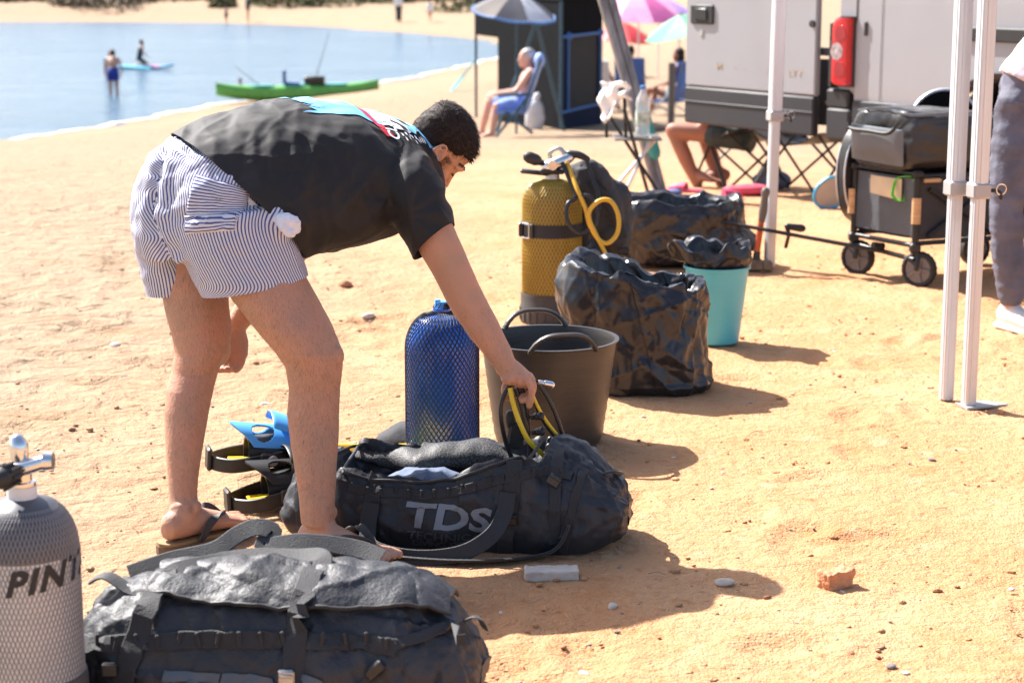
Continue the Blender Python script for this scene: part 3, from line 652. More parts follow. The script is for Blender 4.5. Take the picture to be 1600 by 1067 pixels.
v = MB(); v.strip([(.16, -.045, .60), (.22, -.062, .54), (.275, -.055, .44), (.30, -.045, .36)], V(1, 0, .4), .035, .003); v.build('shoulder_strap', MT['webbing'], jt)
v = MB(); v.tube([(.29, -.05, .30), (.33, -.06, .28), (.33, -.06, .25), (.30, -.055, .25)], .006, 8, smooth=3); v.box((.30, -.055, .31), (.05, .02, .03), bev=.005); v.build('clip', MT['black_plastic'], jt)

# ------------------------------------------------------------------ black rubber tub
p = onz(857, 688); tb = thing('rubber_tub', 'empty black rubber tub with two loop handles beside the blue cylinder', 'tub', p, R(12))
H = .335; rt, rb = .214, .168
def tubr(z): return rb + (rt - rb) * (z / H) ** .9
v = MB(); prof = [(rb * .9, 0), (rb, .008)] + [(tubr(z), z) for z in np.linspace(.02, H - .008, 18)] + [(rt + .008, H - .004), (rt + .008, H), (rt - .004, H)] + [(tubr(z) - .006, z) for z in np.linspace(H - .01, .012, 14)] + [(.02, .012)]
v.lathe(prof, 64, cap=False); v.add([(0, 0, .012)], []); me = v.mesh(); displace(me, lambda P, N: .0012 * np.sin(P[:, 2] * 520) * (P[:, 2] < H - .03)); link('tub_body', me, MT['tub'], tb)
for s_ in (1, -1):
    v = MB(); hp = []
    for k in range(13):
        t = -1 + 2 * k / 12; a = math.pi / 2 * s_ + t * .50; hh = .055 * max(0, 1 - abs(t) ** 3.2); hp.append(V((rt + .004) * math.cos(a), (rt + .004) * math.sin(a), H - .006 + hh))
    v.tube(hp, [(.0075, .011)] * 13, 10, side=(0, 0, 1), dome=True); v.build('loop_handle', MT['tub'], tb)

# ------------------------------------------------------------------ bin bags, bucket
def crumple(me, amp, sc, sd, fine=.35):
    def fn(P, N):
        q = P + .05 * np.stack([fbm(P, sc * .7, 2, sd + 3), fbm(P, sc * .7, 2, sd + 5), fbm(P, sc * .7, 2, sd + 7)], 1)
        return amp * (fbm(q, sc, 3, sd, True) + fine * fbm(q, sc * 3.1, 2, sd + 1, True) - .3)
    def fn(P, N):
        q = P + .03 * np.stack([fbm(P, sc * .6, 2, sd + 3), fbm(P, sc * .6, 2, sd + 5), fbm(P, sc * .6, 2, sd + 7)], 1); q = q * np.array([1.15, 1.15, .8])
        a, b = worley(q, sc * .8, sd); c, d = worley(q + .02, sc * 2.0, sd + 9); q2 = P * np.array([1.6, 1.6, .45])
        o = amp * (.9 * (a - .5) + .35 * (c - .5)) + .55 * amp * fbm(q2, sc * 1.3, 2, sd + 4, True)
        rg_ = np.random.default_rng(sd); ctr = P.mean(0); ang = np.arctan2(P[:, 1] - ctr[1], P[:, 0] - ctr[0]); rad = np.hypot(P[:, 0] - ctr[0], P[:, 1] - ctr[1]).mean(); hgt = np.ptp(P[:, 2])
        for k in range(190):                       # straight creases across the film
            a0, z0, th, ln = rg_.uniform(-math.pi, math.pi), rg_.uniform(P[:, 2].min(), P[:, 2].max()), rg_.normal(1.57, .7), rg_.uniform(.25, .6) * hgt
            da = (ang - a0 + math.pi) % (2 * math.pi) - math.pi; X_ = da * rad; Z_ = P[:, 2] - z0; s_ = X_ * math.cos(th) + Z_ * math.sin(th); d = -X_ * math.sin(th) + Z_ * math.cos(th)
            o += rg_.choice((-1, 1)) * amp * rg_.uniform(.15, .62) * np.exp(-np.abs(d) / (rg_.uniform(.010, .042) * hgt + .002)) * np.exp(-(s_ / ln) ** 4)
        return o
    displace(me, fn)
def bag_shape(secs, n=220, m=150, expo=2.5):
    """open sack: outer wall up, folded rim, inner wall down; secs (z, cx, cy, rx, ry)"""
    zs = np.linspace(0, 1, m); S_ = np.array(secs); tt = np.linspace(0, 1, len(secs)); P = []
    for q in zs:
        z, cx, cy, rx, ry = (float(np.interp(q, tt, S_[:, k])) for k in range(5))
        for k in range(n):
            a = 2 * math.pi * k / n; c, s_ = math.cos(a), math.sin(a); c = math.copysign(abs(c) ** (2 / expo), c); s_ = math.copysign(abs(s_) ** (2 / expo), s_); P.append((cx + rx * c, cy + ry * s_, z))
    F = [(j * n + k, j * n + (k + 1) % n, (j + 1) * n + (k + 1) % n, (j + 1) * n + k) for j in range(m - 1) for k in range(n)]
    me = bpy.data.meshes.new('bag'); me.from_pydata(P, [], F); me.update(); return me
p = onz(1003, 622); p.y += .2
me = bag_shape([(0.0, .02, 0, .08, .08), (.004, .02, 0, .225, .19), (.03, .03, 0, .235, .20), (.10, .015, 0, .225, .2), (.20, -.005, 0, .24, .2), (.30, -.02, 0, .265, .205), (.37, -.02, 0, .26, .2), (.415, -.015, 0, .245, .185), (.41, -.01, 0, .215, .16), (.34, 0, 0, .19, .15), (.26, 0, 0, .17, .14), (.25, 0, 0, .02, .02)])
P = mverts(me); a = np.arctan2(P[:, 1], P[:, 0]); hz = np.clip((P[:, 2] - .25) / .16, 0, 1)
P[:, 2] += hz * (.013 * np.sin(a * 3 + 1) + .010 * np.sin(a * 7 + 2) + .007 * np.sin(a * 13)); P[:, 2] -= hz * .05 * np.clip(P[:, 0] / .25, -1, 1) * .8
setv(me, P); crumple(me, .016, 5.5, 3, .4); P = mverts(me); P[:, 2] = np.maximum(P[:, 2], -.002); setv(me, P)
b1 = thing('bin_bag', 'big open glossy black bin bag standing in front of the teal bucket', 'bin bag', p, 0); link('sack', me, MT['bin_bag'], b1)
sv = MB(); bv = bvh_of(me)
pts = []
for k in range(22):
    z = .40 - .36 * k / 21; h, no, _, _ = bv.ray_cast(V(-.045 + .09 * k / 21, -1, z), V(0, 1, 0), 3)
    if h: pts.append(h + no * .002)
if len(pts) > 3: sv.tube(pts, .0028, 6); sv.build('weld_seam', MT['bin_bag'], b1)

p = onz(1118, 534); bk = thing('bucket', 'teal plastic bucket lined with a black bin liner', 'bucket', p)
v = MB(); v.lathe([(.085, 0), (.092, .006), (.126, .30), (.134, .302), (.134, .312), (.124, .312), (.118, .30), (.09, .012), (.01, .01)], 48, cap=False); v.build('pail', MT['teal'], bk)
me = bag_shape([(.13, 0, 0, .075, .075), (.285, 0, 0, .098, .098), (.335, 0, 0, .132, .126), (.35, -.02, 0, .158, .14), (.395, -.035, 0, .165, .135), (.388, -.03, 0, .135, .11), (.30, 0, 0, .10, .095), (.18, 0, 0, .08, .08), (.16, 0, 0, .01, .01)], 160, 90)
P = mverts(me); a = np.arctan2(P[:, 1], P[:, 0]); hz = np.clip((P[:, 2] - .28) / .08, 0, 1); P[:, 2] += hz * (.016 * np.sin(a * 4) + .012 * np.sin(a * 9 + 1)); setv(me, P); crumple(me, .0055, 11, 13)
ln = link('bin_liner', me, MT['bin_bag']); ln.location = p; tag(ln, 'crumpled black bin liner hanging out of the teal bucket', 'bin liner')

p = onz(1062, 420); p.y += .22; b3 = thing('lined_tub', 'wide low tub covered by a glossy black bin bag behind the teal bucket', 'tub', p)
v = MB(); v.lathe([(.18, 0), (.19, .006), (.25, .22), (.243, .22), (.18, .012), (.01, .01)], 40, cap=False); o_ = v.build('pail', MT['black_rubber'], b3); o_.scale = (1.2, 1, 1)
me = bag_shape([(.02, 0, 0, .20, .2), (.03, .02, 0, .29, .25), (.10, .02, 0, .325, .27), (.20, .0, 0, .335, .28), (.28, -.01, 0, .345, .28), (.325, -.01, 0, .32, .26), (.31, 0, 0, .27, .22), (.22, 0, 0, .24, .2), (.20, 0, 0, .03, .03)], 200, 120)
P = mverts(me); a = np.arctan2(P[:, 1], P[:, 0]); hz = np.clip((P[:, 2] - .18) / .12, 0, 1); P[:, 2] += hz * (.012 * np.sin(a * 3 + 2) + .010 * np.sin(a * 8)); P[:, 0] += .08 * np.exp(-((P[:, 2] - .1) / .06) ** 2) * (P[:, 0] > .2); setv(me, P); crumple(me, .016, 5.5, 23)
b3b = link('bag_cover', me, MT['bin_bag'], b3)

# ------------------------------------------------------------------ dive bags
def duffel_mesh(L, hw, zf, zb, opn, sd, amp=.009, nu=132, nv=150, crease=True, bulge=1.):
    """zf/zb: height of front/back upper edge along x; opn(x): 0 closed top, 1 open"""
    P = []
    for j in range(nv):
        s_ = -1 + 2 * j / (nv - 1); x = L * (s_ * (1.25 - .25 * s_ * s_)); q = abs(x) / L
        e = max(.05, (1 - q ** 7)) ** .5; o = opn(x); f, b = zf(x), zb(x)
        ctl_c = [(-.90, .0), (-1, .24), (-.90, .60), (-.58, .93), (0, 1.08), (.58, .93), (.90, .60), (1, .24), (.90, .0)]
        ctl_o = [(-.86, .0), (-1, .30), (-.96, .68), (-.78, 1.0), (-.60, .62), (0, .5), (.60, .68), (.80, 1.0), (.98, .62), (1, .30), (.86, .0)]
        def path(ctl):
            pts = [V(a, c, 0) for a, c in ctl]; return catmull(pts, 12)
        def resample(pp, n):
            l = [0]
            for a, c in zip(pp, pp[1:]): l.append(l[-1] + (c - a).length)
            o_ = []
            A = np.array([tuple(q_) for q_ in pp]); t = np.linspace(0, l[-1], n)
            return np.stack([np.interp(t, l, A[:, k]) for k in (0, 1)], 1)
        if j == 0: duffel_mesh.c = None
        key = 'x'
        if not hasattr(duffel_mesh, 'pc') or duffel_mesh.pc[2] != nu:
            nb = nu // 6; duffel_mesh.pc = (resample(path(ctl_c), nu - nb), resample(path(ctl_o), nu - nb), nu)
        sec = duffel_mesh.pc[0] * (1 - o) + duffel_mesh.pc[1] * o
        nb = nu // 6
        bot = np.stack([np.linspace(.86, -.86, nb + 2)[1:-1], np.full(nb, -.02)], 1)
        sec = np.concatenate([sec, bot], 0)
        for a, c in sec:
            hgt = f + (b - f) * (a + 1) / 2
            zz = c * hgt; zc = .42 * hgt
            P.append((x, a * hw * (e ** .8) * bulge, max(.001, zc + (zz - zc) * (e ** .9))))
    P = np.array(P); F = [((j + 1) * nu + k, (j + 1) * nu + (k + 1) % nu, j * nu + (k + 1) % nu, j * nu + k) for j in range(nv - 1) for k in range(nu)]
    F += [tuple(range(nu)), tuple((nv - 1) * nu + k for k in range(nu - 1, -1, -1))]
    me = bpy.data.meshes.new('duffel'); me.from_pydata(P.tolist(), [], F); me.update()
    def fn(P, N):
        q = P.copy(); q[:, 0] *= 1.6
        w_ = np.clip(P[:, 2] / .05, 0, 1)
        return w_ * (amp * fbm(q, 7, 3, sd) + amp * .75 * fbm(q + .03 * fbm(q, 9, 2, sd + 4)[:, None], 11, 3, sd + 2, True) + .0022 * fbm(P, 45, 2, sd + 9))
    displace(me, fn)
    def cr(P, N):
        q = P + .03 * fbm(P, 6, 2, sd + 21)[:, None]; q = q * np.array([1.25, 1., .75]); a, b = worley(q, 8.5, sd + 5); c, d = worley(q, 20, sd + 6); return np.clip(P[:, 2] / .05, 0, 1) * amp * (1.5 * (a - .5) + .4 * (c - .5))
    
    if crease: displace(me, cr); creases(me, 200, amp * .85, .003, .011, .05, .17, sd, lambda P: P[:, 2] > .05)
    return me
def hitf(bv, x, z, off=.004):
    h, n, _, _ = bv.ray_cast(V(x, -1, z), V(0, 1, 0), 3); n = -n if h and n.y > 0 else n; return (h + n * off, n) if h else (V(x, -.17, z), V(0, -1, 0))
def hita(bv, x, a, zc=.12, off=.004, y0=0.):
    d = V(0, -math.cos(a), math.sin(a)); h, n, _, _ = bv.ray_cast(V(x, y0, zc) + d, -d, 1.5); n = -n if h and n.dot(d) < 0 else n; return (h + n * off, n) if h else (V(x, y0, zc) + d * .16, d)
def lay(hits, wid, name, m, parent, th=.0016):
    pts = [h[0] for h in hits]; k = len(pts)
    wd = []
    for i in range(k):
        t = pts[min(i + 1, k - 1)] - pts[max(i - 1, 0)]; wd.append(hits[i][1].cross(t).normalized())
    mb = MB(); mb.strip(pts, wd, wid, th); return mb.build(name, m, parent, True, 18)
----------
• [PROBLEM TO SOLVE]:
Reproduce the material above exactly, first line through the line that contains "v.build('clip', MT['black_plastic'], jt)", minus the pictures.

• [RESPONSE]:
Continue the Blender Python script for this scene: part 3, from line 652. More parts follow. The script is for Blender 4.5. Take the picture to be 1600 by 1067 pixels.
v = MB(); v.strip([(.16, -.045, .60), (.22, -.062, .54), (.275, -.055, .44), (.30, -.045, .36)], V(1, 0, .4), .035, .003); v.build('shoulder_strap', MT['webbing'], jt)
v = MB(); v.tube([(.29, -.05, .30), (.33, -.06, .28), (.33, -.06, .25), (.30, -.055, .25)], .006, 8, smooth=3); v.box((.30, -.055, .31), (.05, .02, .03), bev=.005); v.build('clip', MT['black_plastic'], jt)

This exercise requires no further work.